Further Info
This special production from CINECITY was part of the series of events to celebrate the centenary of the Duke of York’s Picturehouse. The UK’s oldest purpose-built cinema first opened its doors on 22 September 1910. Appropriately BRIGHTON ROCK UNSEEN has echoes of the earliest days of the cinema; the very first screening was in fact a ‘Pictureplay’, a series of still images presented with live voice and music.
On stage in a new dramatisation of the 1938 novel, 7 actors perform 17 roles to microphone in a live radio play complete with jazz-inflected score performed by a 6-piece ensemble. On the big screen recently rediscovered images from the classic 1947 film noir found in the archives, reveal the hidden details and drama behind one of the country’s best loved crime thrillers, the film that put Brighton on the movie map.

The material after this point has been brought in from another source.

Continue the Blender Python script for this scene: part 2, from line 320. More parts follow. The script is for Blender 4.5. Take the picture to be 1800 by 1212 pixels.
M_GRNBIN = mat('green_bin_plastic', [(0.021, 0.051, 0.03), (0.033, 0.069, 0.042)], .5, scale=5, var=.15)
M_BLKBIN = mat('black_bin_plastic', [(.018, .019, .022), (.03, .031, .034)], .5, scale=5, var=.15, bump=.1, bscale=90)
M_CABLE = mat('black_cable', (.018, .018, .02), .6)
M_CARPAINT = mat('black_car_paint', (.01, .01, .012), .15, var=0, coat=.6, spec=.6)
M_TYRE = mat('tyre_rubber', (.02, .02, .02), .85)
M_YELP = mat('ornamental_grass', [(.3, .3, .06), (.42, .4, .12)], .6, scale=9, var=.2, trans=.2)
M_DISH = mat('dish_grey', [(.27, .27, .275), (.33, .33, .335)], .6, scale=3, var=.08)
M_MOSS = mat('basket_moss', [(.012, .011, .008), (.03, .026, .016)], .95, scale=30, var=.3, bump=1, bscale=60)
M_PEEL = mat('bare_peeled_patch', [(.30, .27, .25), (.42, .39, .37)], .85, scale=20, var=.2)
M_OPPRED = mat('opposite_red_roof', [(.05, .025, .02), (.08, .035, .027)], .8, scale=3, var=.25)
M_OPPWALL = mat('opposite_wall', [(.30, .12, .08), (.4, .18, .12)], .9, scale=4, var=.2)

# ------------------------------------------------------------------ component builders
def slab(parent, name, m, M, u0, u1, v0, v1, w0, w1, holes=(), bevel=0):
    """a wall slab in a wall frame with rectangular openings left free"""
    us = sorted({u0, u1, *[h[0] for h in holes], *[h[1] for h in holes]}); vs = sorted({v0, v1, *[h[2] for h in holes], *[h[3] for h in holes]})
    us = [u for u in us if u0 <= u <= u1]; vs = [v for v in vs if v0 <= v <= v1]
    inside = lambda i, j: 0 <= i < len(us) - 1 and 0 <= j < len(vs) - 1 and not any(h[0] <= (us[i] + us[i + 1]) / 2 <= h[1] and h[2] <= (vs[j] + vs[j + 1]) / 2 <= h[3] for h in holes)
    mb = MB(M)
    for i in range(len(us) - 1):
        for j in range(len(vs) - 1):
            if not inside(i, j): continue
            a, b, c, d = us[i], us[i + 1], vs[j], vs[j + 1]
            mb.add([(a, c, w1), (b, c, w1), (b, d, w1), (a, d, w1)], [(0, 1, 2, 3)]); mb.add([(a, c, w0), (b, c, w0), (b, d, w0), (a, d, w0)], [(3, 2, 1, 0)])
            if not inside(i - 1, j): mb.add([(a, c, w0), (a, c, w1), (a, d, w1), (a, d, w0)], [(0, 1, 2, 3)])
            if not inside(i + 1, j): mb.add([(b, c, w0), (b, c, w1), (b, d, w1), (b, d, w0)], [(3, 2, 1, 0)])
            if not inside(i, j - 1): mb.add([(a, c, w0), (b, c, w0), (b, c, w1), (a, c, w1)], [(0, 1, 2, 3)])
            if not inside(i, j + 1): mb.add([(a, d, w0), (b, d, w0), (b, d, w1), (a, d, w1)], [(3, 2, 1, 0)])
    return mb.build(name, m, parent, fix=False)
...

Featuring scenes deleted from the final film, colour lobby cards, on-set portraits and close-ups of extras and passers-by, the audience is moved from BRIGHTON ROCK’s recognisable iconography to a less familiar visual landscape.
From the opening images of some of the 120 extras employed in the scene at Brighton station, it is clear this is a previously ‘unseen’ BRIGHTON ROCK; an exploration of the no-man’s land between novel and film, pre-war and post-war, between the imagination and an established classic.